Comme le rappelle LCP, la configuration actuelle du Palais Bourbon n’a pas eu d’incidence sur le nombre de commissions convoquées. Près de 28 CMP ont été convoquées en onze mois sous cette législature, quand la précédente en a compté en moyenne 36 sur une année.
En revanche, elle est devenue bien plus centrale dans le jeu politique et dans la stratégie de certains groupes politiques. Si bien que l’arrivée d’un texte en CMP ne suit pas toujours le circuit habituel, et permet parfois aux parlementaires de trouver une porte de sortie pour un texte à l’avenir compromis en séance publique.
La gauche dénonce un passage en force
C’est le cas de la loi Duplomb, issue du Sénat, qui a immédiatement fait l’objet d’une motion de rejet préalable à son arrivée dans l’hémicycle de l’Assemblée nationale. Une décision contre-intuitive, prise par le rapporteur du texte lui-même, Julien Dive, pour contourner les milliers d’amendements de la gauche. Ainsi rejeté, le texte sera envoyé en commission mixte paritaire lundi 30 juin où les défenseurs du texte peuvent espérer un équilibre plus avantageux, notamment parce que le Sénat y est majoritairement favorable.

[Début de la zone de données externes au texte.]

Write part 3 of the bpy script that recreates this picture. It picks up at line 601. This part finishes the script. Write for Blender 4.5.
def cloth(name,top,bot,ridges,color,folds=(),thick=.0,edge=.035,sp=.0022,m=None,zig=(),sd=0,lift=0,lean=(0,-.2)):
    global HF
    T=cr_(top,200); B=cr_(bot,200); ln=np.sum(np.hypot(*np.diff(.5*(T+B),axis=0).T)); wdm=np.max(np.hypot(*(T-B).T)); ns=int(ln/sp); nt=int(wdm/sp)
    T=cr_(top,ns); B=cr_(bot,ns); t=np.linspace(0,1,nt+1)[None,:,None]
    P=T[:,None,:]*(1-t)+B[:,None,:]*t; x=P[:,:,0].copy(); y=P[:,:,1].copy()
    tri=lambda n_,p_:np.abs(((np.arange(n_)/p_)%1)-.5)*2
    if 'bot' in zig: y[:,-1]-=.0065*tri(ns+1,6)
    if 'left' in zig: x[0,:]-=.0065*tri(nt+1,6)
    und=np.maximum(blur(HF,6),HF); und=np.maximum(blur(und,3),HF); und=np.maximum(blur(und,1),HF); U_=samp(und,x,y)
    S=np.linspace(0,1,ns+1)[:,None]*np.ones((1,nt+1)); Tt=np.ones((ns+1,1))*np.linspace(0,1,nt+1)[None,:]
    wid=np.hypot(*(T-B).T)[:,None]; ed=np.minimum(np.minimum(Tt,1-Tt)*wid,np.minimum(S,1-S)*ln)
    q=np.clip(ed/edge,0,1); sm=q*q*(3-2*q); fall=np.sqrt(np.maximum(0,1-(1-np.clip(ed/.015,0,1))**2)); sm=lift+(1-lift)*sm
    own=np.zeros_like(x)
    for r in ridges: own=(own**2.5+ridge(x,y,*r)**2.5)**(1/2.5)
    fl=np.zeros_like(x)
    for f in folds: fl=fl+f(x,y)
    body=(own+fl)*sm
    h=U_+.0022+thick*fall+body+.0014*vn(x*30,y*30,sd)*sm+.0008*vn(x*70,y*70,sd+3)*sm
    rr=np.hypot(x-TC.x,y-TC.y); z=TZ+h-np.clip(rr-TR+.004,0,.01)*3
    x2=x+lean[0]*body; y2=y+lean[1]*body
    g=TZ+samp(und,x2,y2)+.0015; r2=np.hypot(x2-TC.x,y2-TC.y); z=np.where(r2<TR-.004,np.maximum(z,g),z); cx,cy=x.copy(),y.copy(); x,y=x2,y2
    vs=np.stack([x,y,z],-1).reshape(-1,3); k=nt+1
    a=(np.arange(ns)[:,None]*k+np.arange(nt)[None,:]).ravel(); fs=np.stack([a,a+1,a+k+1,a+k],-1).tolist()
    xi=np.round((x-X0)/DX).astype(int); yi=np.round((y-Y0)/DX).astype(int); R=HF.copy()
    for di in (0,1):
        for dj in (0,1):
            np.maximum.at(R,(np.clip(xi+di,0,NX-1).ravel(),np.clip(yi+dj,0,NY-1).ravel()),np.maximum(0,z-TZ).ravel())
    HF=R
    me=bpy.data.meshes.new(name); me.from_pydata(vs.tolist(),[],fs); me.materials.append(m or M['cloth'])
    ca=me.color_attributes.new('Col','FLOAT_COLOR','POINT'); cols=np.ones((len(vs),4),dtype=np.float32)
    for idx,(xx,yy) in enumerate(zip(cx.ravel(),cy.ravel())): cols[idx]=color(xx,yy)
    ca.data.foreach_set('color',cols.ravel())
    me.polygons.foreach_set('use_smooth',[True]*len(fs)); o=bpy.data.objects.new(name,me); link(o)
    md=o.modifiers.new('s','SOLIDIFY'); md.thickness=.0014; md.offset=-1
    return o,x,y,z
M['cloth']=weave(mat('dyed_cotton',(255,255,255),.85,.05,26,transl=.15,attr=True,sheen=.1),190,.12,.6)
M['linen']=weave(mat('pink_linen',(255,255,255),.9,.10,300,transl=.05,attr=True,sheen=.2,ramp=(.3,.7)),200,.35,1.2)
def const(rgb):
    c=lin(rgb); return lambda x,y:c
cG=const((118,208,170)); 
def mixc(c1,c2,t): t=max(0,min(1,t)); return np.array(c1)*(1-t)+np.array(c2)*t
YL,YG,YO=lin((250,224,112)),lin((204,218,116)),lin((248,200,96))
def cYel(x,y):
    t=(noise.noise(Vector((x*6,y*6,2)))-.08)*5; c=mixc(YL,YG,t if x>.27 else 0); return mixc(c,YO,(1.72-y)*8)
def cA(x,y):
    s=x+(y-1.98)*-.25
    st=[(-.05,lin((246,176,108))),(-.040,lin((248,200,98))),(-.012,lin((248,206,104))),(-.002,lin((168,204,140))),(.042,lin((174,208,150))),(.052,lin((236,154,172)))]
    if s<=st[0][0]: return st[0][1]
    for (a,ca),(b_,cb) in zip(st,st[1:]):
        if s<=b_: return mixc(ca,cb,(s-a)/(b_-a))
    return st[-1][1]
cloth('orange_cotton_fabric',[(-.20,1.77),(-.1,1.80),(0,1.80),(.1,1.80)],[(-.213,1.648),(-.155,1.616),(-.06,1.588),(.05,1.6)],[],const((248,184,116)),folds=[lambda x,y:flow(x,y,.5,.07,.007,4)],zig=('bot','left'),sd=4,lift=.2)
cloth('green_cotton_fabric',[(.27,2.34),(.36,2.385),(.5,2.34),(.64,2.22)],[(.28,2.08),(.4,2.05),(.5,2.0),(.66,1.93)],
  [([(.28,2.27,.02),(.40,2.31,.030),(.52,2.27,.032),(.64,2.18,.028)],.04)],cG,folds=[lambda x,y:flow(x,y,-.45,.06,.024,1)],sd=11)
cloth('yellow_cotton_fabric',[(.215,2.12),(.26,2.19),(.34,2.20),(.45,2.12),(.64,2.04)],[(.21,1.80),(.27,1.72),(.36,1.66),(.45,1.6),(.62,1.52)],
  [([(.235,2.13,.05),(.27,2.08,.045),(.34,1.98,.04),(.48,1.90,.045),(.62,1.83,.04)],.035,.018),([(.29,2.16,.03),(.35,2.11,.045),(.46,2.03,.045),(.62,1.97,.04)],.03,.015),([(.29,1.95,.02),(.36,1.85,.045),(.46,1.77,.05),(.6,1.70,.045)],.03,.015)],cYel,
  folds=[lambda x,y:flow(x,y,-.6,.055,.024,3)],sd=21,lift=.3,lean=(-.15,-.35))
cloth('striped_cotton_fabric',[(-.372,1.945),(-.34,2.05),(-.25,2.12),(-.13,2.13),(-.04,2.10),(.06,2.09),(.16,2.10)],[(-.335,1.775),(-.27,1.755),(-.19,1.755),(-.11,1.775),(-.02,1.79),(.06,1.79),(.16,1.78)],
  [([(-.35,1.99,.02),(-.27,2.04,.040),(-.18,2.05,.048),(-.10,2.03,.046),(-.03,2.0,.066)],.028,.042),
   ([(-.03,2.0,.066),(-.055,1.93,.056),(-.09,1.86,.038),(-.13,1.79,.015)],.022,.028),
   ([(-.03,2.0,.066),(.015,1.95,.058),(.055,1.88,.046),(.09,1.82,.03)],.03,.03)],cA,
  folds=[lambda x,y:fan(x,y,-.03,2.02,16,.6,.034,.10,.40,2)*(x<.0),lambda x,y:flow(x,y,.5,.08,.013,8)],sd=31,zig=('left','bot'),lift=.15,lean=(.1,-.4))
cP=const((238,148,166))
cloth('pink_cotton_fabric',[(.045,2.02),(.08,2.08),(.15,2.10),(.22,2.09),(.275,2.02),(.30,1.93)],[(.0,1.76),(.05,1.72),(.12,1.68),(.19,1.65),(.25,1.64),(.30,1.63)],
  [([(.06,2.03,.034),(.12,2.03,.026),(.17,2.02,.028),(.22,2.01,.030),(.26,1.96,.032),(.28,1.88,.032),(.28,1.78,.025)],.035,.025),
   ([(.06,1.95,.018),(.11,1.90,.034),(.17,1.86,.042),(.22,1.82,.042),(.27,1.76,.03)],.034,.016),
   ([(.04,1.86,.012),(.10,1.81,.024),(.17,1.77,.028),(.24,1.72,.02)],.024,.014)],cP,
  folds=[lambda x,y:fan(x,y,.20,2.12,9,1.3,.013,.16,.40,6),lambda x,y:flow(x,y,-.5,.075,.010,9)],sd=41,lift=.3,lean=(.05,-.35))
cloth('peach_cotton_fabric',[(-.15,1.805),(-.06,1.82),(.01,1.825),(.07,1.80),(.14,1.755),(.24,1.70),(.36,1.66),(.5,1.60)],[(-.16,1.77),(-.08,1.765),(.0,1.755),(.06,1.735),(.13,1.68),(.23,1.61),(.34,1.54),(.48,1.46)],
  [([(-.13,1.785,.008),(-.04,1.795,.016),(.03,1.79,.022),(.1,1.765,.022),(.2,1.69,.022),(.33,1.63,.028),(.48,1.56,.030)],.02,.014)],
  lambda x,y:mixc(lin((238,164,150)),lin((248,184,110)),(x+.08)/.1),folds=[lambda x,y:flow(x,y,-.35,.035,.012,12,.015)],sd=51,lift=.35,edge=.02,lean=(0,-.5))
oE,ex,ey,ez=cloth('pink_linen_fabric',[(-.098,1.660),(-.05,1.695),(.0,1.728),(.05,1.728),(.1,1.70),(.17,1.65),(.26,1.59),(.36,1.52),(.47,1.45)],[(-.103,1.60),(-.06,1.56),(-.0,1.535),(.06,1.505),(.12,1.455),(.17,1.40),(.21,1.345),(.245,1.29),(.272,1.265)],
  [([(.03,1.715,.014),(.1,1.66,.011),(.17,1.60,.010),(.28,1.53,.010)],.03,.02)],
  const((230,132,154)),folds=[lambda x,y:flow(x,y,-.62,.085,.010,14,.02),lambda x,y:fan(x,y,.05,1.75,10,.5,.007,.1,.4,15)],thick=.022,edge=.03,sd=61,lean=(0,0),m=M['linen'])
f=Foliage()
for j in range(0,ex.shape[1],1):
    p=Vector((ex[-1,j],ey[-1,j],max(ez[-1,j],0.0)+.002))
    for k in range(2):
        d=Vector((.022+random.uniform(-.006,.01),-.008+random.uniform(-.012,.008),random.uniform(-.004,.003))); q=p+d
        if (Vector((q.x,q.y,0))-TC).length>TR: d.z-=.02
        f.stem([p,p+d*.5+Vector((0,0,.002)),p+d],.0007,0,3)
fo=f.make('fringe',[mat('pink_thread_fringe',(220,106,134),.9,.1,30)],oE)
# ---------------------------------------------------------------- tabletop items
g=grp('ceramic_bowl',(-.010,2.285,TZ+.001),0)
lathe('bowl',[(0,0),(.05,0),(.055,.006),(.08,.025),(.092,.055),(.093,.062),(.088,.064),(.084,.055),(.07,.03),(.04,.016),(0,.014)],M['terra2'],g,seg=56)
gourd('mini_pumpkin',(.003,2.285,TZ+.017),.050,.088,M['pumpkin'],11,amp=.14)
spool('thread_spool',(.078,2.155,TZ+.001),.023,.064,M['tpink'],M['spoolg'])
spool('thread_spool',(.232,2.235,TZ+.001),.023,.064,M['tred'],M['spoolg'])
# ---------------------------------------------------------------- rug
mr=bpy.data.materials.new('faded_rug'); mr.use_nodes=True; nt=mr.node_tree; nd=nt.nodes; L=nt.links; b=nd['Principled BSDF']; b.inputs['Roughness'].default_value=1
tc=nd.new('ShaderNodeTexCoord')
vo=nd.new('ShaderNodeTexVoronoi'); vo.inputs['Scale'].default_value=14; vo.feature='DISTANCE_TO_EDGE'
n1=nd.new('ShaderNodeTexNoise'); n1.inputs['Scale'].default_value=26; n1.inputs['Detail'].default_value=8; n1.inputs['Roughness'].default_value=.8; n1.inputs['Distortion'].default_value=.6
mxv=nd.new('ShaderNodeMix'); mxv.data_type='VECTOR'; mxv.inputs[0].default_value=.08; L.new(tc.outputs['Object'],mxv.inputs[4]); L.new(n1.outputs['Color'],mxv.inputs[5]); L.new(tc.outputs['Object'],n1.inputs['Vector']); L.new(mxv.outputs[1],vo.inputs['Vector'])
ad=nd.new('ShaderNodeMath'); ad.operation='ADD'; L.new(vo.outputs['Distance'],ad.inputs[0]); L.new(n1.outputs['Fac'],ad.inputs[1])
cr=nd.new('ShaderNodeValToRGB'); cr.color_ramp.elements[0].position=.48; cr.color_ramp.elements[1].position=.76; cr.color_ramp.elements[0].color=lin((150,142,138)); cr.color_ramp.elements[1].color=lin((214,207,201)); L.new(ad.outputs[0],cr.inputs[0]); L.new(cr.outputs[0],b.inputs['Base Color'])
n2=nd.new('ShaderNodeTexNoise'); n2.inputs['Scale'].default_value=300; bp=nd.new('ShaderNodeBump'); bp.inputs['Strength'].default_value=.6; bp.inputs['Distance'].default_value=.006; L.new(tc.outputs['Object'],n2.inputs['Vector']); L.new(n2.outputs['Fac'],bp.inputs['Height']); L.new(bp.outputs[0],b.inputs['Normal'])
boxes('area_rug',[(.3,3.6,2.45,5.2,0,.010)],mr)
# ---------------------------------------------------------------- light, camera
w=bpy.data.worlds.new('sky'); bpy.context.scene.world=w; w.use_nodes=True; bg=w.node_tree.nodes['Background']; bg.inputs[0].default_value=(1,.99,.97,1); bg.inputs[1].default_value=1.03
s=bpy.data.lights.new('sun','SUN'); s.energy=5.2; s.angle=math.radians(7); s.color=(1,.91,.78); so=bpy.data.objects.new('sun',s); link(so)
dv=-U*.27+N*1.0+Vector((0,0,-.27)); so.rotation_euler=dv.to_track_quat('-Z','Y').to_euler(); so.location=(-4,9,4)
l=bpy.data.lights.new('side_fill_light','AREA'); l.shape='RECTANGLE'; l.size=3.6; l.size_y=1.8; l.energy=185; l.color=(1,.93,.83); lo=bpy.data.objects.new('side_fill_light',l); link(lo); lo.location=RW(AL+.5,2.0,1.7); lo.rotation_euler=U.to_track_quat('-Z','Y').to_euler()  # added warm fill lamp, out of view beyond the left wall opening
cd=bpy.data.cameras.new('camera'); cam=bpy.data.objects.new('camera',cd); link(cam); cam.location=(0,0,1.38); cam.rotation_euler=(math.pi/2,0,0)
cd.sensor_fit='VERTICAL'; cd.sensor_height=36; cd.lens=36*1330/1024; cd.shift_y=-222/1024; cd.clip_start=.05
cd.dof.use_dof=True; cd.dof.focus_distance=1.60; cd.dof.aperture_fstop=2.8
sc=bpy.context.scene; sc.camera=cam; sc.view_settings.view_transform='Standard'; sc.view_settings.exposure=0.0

Même destin pour la proposition de loi relative à la validation de l’autoroute entre Castres et Toulouse. Frontalement opposée au texte, La France insoumise a déposé une motion de rejet préalable… votée par le socle gouvernemental, pourtant partisan de la proposition de loi.
Une stratégie délibérée pour éviter les centaines d’amendement de la gauche, et préférer la commission mixte parlementaire au débat dans l’hémicycle. Ulcérée par le procédé, La France insoumise a qualifié la manœuvre de « détournement de procédure », et de « 49.3 parlementaire ». La méthode pourrait pourtant bien s’implanter durablement.